= EXERCISE OBJECTIVE =
The listing beneath should be written out in full, exactly as shown.

— BEGIN —

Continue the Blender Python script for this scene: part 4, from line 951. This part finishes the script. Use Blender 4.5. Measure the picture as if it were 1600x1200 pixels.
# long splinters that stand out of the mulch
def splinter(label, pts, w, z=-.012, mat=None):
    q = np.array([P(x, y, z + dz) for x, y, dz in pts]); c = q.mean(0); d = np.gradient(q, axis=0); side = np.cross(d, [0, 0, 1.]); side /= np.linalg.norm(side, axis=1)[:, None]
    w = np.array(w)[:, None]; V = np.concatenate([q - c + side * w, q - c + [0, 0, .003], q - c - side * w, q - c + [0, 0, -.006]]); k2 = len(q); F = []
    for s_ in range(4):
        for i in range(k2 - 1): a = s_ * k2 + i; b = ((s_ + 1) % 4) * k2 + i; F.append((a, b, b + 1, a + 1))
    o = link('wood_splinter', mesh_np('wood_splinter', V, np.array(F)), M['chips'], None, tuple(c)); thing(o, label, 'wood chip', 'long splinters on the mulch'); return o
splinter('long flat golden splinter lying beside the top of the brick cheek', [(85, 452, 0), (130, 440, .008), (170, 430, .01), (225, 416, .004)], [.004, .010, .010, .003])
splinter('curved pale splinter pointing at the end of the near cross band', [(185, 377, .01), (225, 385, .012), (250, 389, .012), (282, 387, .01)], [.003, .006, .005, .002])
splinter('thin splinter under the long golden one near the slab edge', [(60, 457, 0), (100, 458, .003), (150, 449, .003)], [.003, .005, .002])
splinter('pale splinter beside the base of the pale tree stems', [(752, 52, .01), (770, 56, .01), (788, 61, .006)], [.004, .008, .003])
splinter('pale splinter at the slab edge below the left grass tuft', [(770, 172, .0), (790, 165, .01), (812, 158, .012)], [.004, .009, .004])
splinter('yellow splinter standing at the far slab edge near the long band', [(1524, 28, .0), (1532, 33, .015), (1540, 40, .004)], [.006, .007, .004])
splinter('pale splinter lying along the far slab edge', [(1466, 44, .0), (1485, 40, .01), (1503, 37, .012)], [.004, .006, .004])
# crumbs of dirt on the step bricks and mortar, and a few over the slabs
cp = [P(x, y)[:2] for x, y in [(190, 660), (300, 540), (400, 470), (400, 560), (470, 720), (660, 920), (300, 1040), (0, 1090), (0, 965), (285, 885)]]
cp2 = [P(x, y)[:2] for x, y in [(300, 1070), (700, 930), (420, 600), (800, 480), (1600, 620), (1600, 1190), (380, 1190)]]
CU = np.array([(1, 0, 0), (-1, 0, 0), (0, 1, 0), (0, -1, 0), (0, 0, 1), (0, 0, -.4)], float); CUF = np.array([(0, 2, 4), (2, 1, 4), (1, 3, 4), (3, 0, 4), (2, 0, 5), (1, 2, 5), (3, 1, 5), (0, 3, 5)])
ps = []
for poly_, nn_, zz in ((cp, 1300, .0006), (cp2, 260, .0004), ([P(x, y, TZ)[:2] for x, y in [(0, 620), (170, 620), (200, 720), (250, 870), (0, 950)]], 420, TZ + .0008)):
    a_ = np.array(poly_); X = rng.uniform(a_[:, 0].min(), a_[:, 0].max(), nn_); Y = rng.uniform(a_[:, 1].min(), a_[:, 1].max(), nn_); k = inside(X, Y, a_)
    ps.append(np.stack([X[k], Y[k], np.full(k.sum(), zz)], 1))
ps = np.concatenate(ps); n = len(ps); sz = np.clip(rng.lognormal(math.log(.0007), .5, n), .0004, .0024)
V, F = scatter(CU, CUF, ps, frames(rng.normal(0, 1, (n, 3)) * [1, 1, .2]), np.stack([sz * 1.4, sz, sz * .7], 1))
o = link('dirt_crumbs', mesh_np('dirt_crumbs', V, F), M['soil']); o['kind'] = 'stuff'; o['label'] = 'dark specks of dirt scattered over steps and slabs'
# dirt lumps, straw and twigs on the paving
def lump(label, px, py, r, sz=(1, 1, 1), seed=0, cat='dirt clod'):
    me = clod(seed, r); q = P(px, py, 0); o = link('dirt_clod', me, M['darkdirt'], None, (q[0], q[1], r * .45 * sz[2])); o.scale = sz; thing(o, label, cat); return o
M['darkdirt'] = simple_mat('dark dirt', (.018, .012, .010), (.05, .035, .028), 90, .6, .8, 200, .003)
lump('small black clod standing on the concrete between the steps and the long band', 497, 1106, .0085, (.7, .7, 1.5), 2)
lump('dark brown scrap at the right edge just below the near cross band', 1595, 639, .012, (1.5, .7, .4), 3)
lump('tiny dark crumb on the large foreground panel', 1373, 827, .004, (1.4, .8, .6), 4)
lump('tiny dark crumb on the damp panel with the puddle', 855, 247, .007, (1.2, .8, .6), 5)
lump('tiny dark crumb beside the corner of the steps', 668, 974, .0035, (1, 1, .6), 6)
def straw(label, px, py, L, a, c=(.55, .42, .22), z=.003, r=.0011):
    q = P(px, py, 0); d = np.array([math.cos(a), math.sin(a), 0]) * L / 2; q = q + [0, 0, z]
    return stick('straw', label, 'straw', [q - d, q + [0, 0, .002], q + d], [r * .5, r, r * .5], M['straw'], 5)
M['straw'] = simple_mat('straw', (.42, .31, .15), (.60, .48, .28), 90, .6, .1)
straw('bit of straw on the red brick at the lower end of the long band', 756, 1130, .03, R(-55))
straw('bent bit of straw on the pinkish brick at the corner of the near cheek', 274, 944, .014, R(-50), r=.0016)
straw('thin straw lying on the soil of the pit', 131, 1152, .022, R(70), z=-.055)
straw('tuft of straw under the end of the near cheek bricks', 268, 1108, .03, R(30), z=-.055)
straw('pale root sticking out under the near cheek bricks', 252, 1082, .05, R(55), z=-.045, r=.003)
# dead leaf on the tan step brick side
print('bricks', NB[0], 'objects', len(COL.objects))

— END —

= RESULT OF THIS TASK =
Continue the Blender Python script for this scene: part 4, from line 951. This part finishes the script. Use Blender 4.5. Measure the picture as if it were 1600x1200 pixels.
# long splinters that stand out of the mulch
def splinter(label, pts, w, z=-.012, mat=None):
    q = np.array([P(x, y, z + dz) for x, y, dz in pts]); c = q.mean(0); d = np.gradient(q, axis=0); side = np.cross(d, [0, 0, 1.]); side /= np.linalg.norm(side, axis=1)[:, None]
    w = np.array(w)[:, None]; V = np.concatenate([q - c + side * w, q - c + [0, 0, .003], q - c - side * w, q - c + [0, 0, -.006]]); k2 = len(q); F = []
    for s_ in range(4):
        for i in range(k2 - 1): a = s_ * k2 + i; b = ((s_ + 1) % 4) * k2 + i; F.append((a, b, b + 1, a + 1))
    o = link('wood_splinter', mesh_np('wood_splinter', V, np.array(F)), M['chips'], None, tuple(c)); thing(o, label, 'wood chip', 'long splinters on the mulch'); return o
splinter('long flat golden splinter lying beside the top of the brick cheek', [(85, 452, 0), (130, 440, .008), (170, 430, .01), (225, 416, .004)], [.004, .010, .010, .003])
splinter('curved pale splinter pointing at the end of the near cross band', [(185, 377, .01), (225, 385, .012), (250, 389, .012), (282, 387, .01)], [.003, .006, .005, .002])
splinter('thin splinter under the long golden one near the slab edge', [(60, 457, 0), (100, 458, .003), (150, 449, .003)], [.003, .005, .002])
splinter('pale splinter beside the base of the pale tree stems', [(752, 52, .01), (770, 56, .01), (788, 61, .006)], [.004, .008, .003])
splinter('pale splinter at the slab edge below the left grass tuft', [(770, 172, .0), (790, 165, .01), (812, 158, .012)], [.004, .009, .004])
splinter('yellow splinter standing at the far slab edge near the long band', [(1524, 28, .0), (1532, 33, .015), (1540, 40, .004)], [.006, .007, .004])
splinter('pale splinter lying along the far slab edge', [(1466, 44, .0), (1485, 40, .01), (1503, 37, .012)], [.004, .006, .004])
# crumbs of dirt on the step bricks and mortar, and a few over the slabs
cp = [P(x, y)[:2] for x, y in [(190, 660), (300, 540), (400, 470), (400, 560), (470, 720), (660, 920), (300, 1040), (0, 1090), (0, 965), (285, 885)]]
cp2 = [P(x, y)[:2] for x, y in [(300, 1070), (700, 930), (420, 600), (800, 480), (1600, 620), (1600, 1190), (380, 1190)]]
CU = np.array([(1, 0, 0), (-1, 0, 0), (0, 1, 0), (0, -1, 0), (0, 0, 1), (0, 0, -.4)], float); CUF = np.array([(0, 2, 4), (2, 1, 4), (1, 3, 4), (3, 0, 4), (2, 0, 5), (1, 2, 5), (3, 1, 5), (0, 3, 5)])
ps = []
for poly_, nn_, zz in ((cp, 1300, .0006), (cp2, 260, .0004), ([P(x, y, TZ)[:2] for x, y in [(0, 620), (170, 620), (200, 720), (250, 870), (0, 950)]], 420, TZ + .0008)):
    a_ = np.array(poly_); X = rng.uniform(a_[:, 0].min(), a_[:, 0].max(), nn_); Y = rng.uniform(a_[:, 1].min(), a_[:, 1].max(), nn_); k = inside(X, Y, a_)
    ps.append(np.stack([X[k], Y[k], np.full(k.sum(), zz)], 1))
ps = np.concatenate(ps); n = len(ps); sz = np.clip(rng.lognormal(math.log(.0007), .5, n), .0004, .0024)
V, F = scatter(CU, CUF, ps, frames(rng.normal(0, 1, (n, 3)) * [1, 1, .2]), np.stack([sz * 1.4, sz, sz * .7], 1))
o = link('dirt_crumbs', mesh_np('dirt_crumbs', V, F), M['soil']); o['kind'] = 'stuff'; o['label'] = 'dark specks of dirt scattered over steps and slabs'
# dirt lumps, straw and twigs on the paving
def lump(label, px, py, r, sz=(1, 1, 1), seed=0, cat='dirt clod'):
    me = clod(seed, r); q = P(px, py, 0); o = link('dirt_clod', me, M['darkdirt'], None, (q[0], q[1], r * .45 * sz[2])); o.scale = sz; thing(o, label, cat); return o
M['darkdirt'] = simple_mat('dark dirt', (.018, .012, .010), (.05, .035, .028), 90, .6, .8, 200, .003)
lump('small black clod standing on the concrete between the steps and the long band', 497, 1106, .0085, (.7, .7, 1.5), 2)
lump('dark brown scrap at the right edge just below the near cross band', 1595, 639, .012, (1.5, .7, .4), 3)
lump('tiny dark crumb on the large foreground panel', 1373, 827, .004, (1.4, .8, .6), 4)
lump('tiny dark crumb on the damp panel with the puddle', 855, 247, .007, (1.2, .8, .6), 5)
lump('tiny dark crumb beside the corner of the steps', 668, 974, .0035, (1, 1, .6), 6)
def straw(label, px, py, L, a, c=(.55, .42, .22), z=.003, r=.0011):
    q = P(px, py, 0); d = np.array([math.cos(a), math.sin(a), 0]) * L / 2; q = q + [0, 0, z]
    return stick('straw', label, 'straw', [q - d, q + [0, 0, .002], q + d], [r * .5, r, r * .5], M['straw'], 5)
M['straw'] = simple_mat('straw', (.42, .31, .15), (.60, .48, .28), 90, .6, .1)
straw('bit of straw on the red brick at the lower end of the long band', 756, 1130, .03, R(-55))
straw('bent bit of straw on the pinkish brick at the corner of the near cheek', 274, 944, .014, R(-50), r=.0016)
straw('thin straw lying on the soil of the pit', 131, 1152, .022, R(70), z=-.055)
straw('tuft of straw under the end of the near cheek bricks', 268, 1108, .03, R(30), z=-.055)
straw('pale root sticking out under the near cheek bricks', 252, 1082, .05, R(55), z=-.045, r=.003)
# dead leaf on the tan step brick side
print('bricks', NB[0], 'objects', len(COL.objects))